Other macroeconomic indicators published in recent weeks have also not supported a hawkish stance from the central bank. For example, the number of new housing starts in Japan fell by 5.1% in September (compared to the estimated decline of 3.3%). Industrial production also dropped by more than 3% month-on-month (-3.3%), versus the forecast of -0.5%.
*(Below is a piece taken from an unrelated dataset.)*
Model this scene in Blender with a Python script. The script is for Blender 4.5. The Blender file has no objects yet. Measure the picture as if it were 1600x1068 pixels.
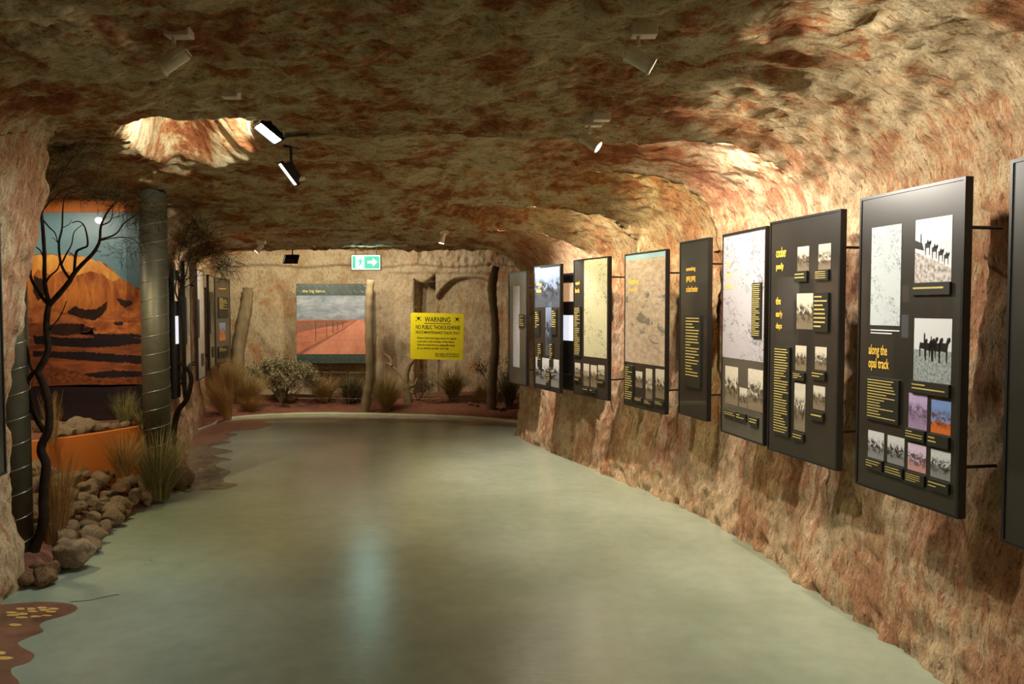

All of this suggests that the yen is currently unable to push the pair lower on its own as the US dollar is now setting the tone for USD/JPY. Meanwhile, the dollar is awaiting inflation reports, which will be released on Thursday and Friday. Tomorrow, we will see the September reading of the US CPI, followed by the PPI on Friday. According to forecasts, these reports will reflect a slowdown both in US consumer and factory inflation. However, if the data comes in stronger than expected, the greenback will receive substantial support, especially given the strong September Nonfarm Payrolls. Conversely, if inflation slows more than anticipated, USD/JPY bears could stage a counterattack, pushing the pair down toward the 147.00 level.

Besides, crucial data on Japan's inflation will be published next Friday on October 18. If the nationwide CPI mirrors Tokyo's CPI trajectory, the yen will come under additional and significant pressure.

In other words, inflation reports are now in the spotlight. The first "test" comes tomorrow, October 10. If US headline inflation stagnates or accelerates, USD/JPY could climb back up toward the 149.00 level.

From a technical viewpoint, the USD/JPY pair is positioned between the middle and upper lines of the Bollinger Bands indicator on the four-hour chart, as well as above all lines of the Ichimoku indicator. On the daily chart, the instrument is situated between the middle and upper Bollinger Bands lines but within the Kumo cloud. These signals suggest a preference for long positions. The first target for the upward movement is 149.30 (the upper line of the Bollinger Bands on the H4 timeframe). The main target is 150.00 (the upper border of the Kumo cloud on the W1 timeframe).